There can be no free market if your government intervenes in every transaction.
Why would they gain a foothold on iOS when they haven’t on desktop?
There should be a name for this kind of fallacy, where you look at a snapshot of a dynamic system (or worse, at initial conditions), and reason from them as if they were fixed - where even mentally simulating that system a few time steps into the future makes immediately apparent that the conditions mutate and results are vastly different than expected.
> True capitalism can never exist
To nitpick, you mean "unfettered capitalism". As in no government involvement. Which has the identical problem to unfettered anarchy: coalitions form, creating governments. Since many markets have network effects (e.g. bulk purchasing gives lower price per unit) a monopoly tends to be one of the possible steady state solutions. But any monopoly can choose to become a governor of their market, being able to impose regulation even through means other than government (e.g. pull resources, poach, lawsuits, or even decide to operate at a loss until the competition is dead (i.e. "Silicon Valley Strategy").I just mention this because it's not a problem exactly limited to capitalism. It's a problem that exists in many forms of government and economics (like socialism). It just relies on asymmetric power
There is no such thing as an anti-war movie, because anti-war imagery is the same imagery that pro-war films use, it’s just the interpretation and meanings are reversed.
Might it also be true, that there is no such thing as effective antitrust enforcement, because the one doing the investigating and enforcement is unwilling or unable to kill the goose that lays golden eggs, because their own employer’s budget and state apparatus directly and indirectly relies upon taxing golden eggs. Perhaps we’re all just carrying water for giants and giant-collaborators, whether or not giants even exist.
> What was Mozilla’s justification? What’s your justification for claiming they lied about it and it wasn’t for security reasons?
https://en.wikipedia.org/wiki/Edward_Bernays
> His best-known campaigns include a 1929 effort to promote female smoking by branding cigarettes as feminist "Torches of Freedom", and his work for the United Fruit Company in the 1950s, connected with the CIA-orchestrated overthrow of the democratically elected Guatemalan government in 1954. Critics argue that his involvement in Guatemala facilitated US imperialism and contributed to decades of civil unrest and repression, raising ethical concerns about his role in undermining democratic governance.
> He worked for dozens of major American corporations, including Procter & Gamble and General Electric, and for government agencies, politicians, and nonprofit organizations. His uncle was psychoanalyst Sigmund Freud.

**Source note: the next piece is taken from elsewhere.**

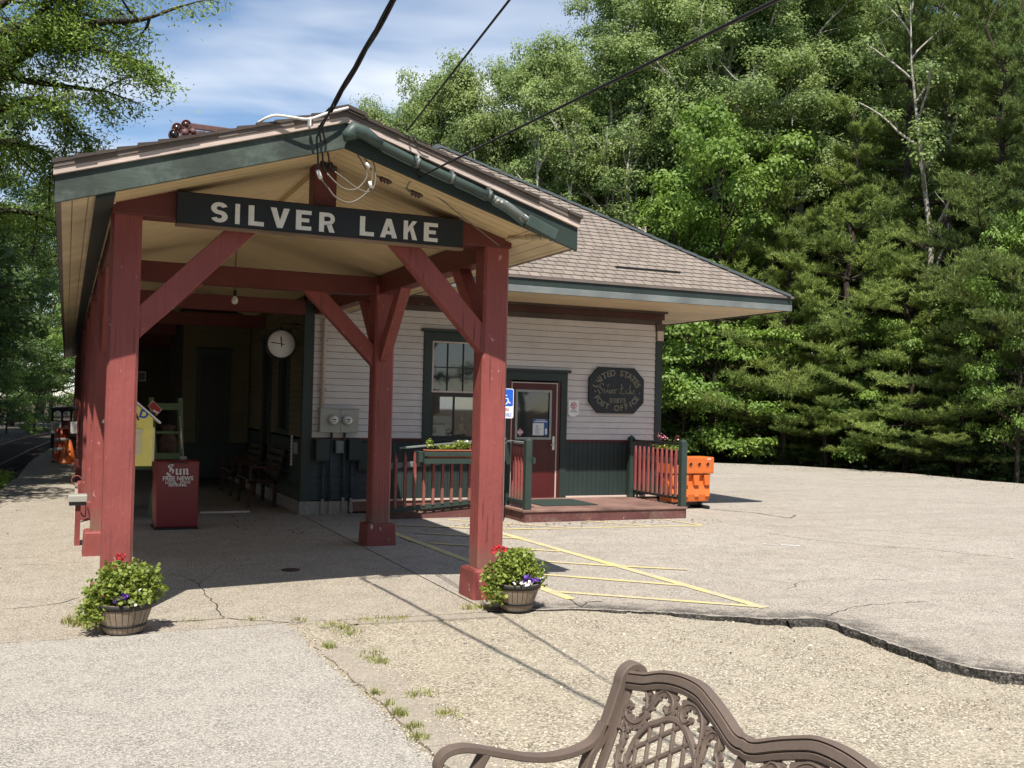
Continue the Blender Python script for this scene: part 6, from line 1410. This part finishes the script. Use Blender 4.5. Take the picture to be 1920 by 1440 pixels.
broadleaf('shrub_b', 9, 2.2, 1.6, .04, 14, 50, .42, (.08, .13), 'leaf_maple', 'bark', (.1, .9), .66, nsec=4)
broadleaf('birch', 10, 13.5, 2.0, .40, 13, 26, .42, (.08, .12), 'leaf_aspen', 'bark_white', (.5, 1.1), .7, nsec=3, trunk_r=.13)
pine('pine_a', 11, 17, 4.3, .14); pine('pine_b', 12, 20, 4.4, .18, 'needle_dark'); pine('pine_c', 13, 13, 4.1, .17); pine('pine_d', 14, 21, 4.0, .34, 'needle_dark', .9, .15)
def ztop(key):
    cm = PROTO[key][1]; co = np.zeros(len(cm.vertices)*3, np.float32); cm.vertices.foreach_get('co', co); return float(np.percentile(co[2::3], 99.8))
TOPS = {k: ztop(k) for k in PROTO}
rnd = random.Random(11)
def plant(key, x, y, s, label, group=None, cat='tree', name='tree', rz_=None, z=-.4, sz=1.0):
    t = thing(name, label, cat, (x, y, z), group, rnd.uniform(0, 6.28) if rz_ is None else rz_)
    t.scale = (s, s, s*sz); tm, cm = PROTO[key]
    link('trunk' if cat == 'tree' else 'stems', tm, None, t); link('crown' if cat == 'tree' else 'foliage', cm, None, t); return t
EDGE = lambda px: float(np.interp(px, [1150, 1240, 1340, 1500, 1700, 1900, 2050], [37, 35.6, 34.7, 34.4, 32.7, 30.3, 28.6]))
def row(key, px, back, ytop, label, group=None, wide=1.0, **kw):
    """a tree whose trunk stands 'back' metres behind the lot edge (or at that distance) with its top at the height it has in the photo"""
    dist = back if px < 1150 or back > 25 else EDGE(px)+back
    d = ray(px, ytop); h = math.hypot(d.x, d.y); zt = EYE+d.z/h*dist; s = (zt+.4)/TOPS[key]
    d0 = ray(px, 742); h0 = math.hypot(d0.x, d0.y)
    t = plant(key, d0.x/h0*dist, d0.y/h0*dist, s*wide, label, group, sz=1/wide, **kw); return t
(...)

https://en.wikipedia.org/wiki/The_Century_of_the_Self
> The Century of the Self is a 2002 British television documentary series by filmmaker Adam Curtis. It focuses on the work of psychoanalysts Sigmund Freud and Anna Freud, and PR consultant Edward Bernays. In episode one, Curtis says, "This series is about how those in power have used Freud's theories to try and control the dangerous crowd in an age of mass democracy."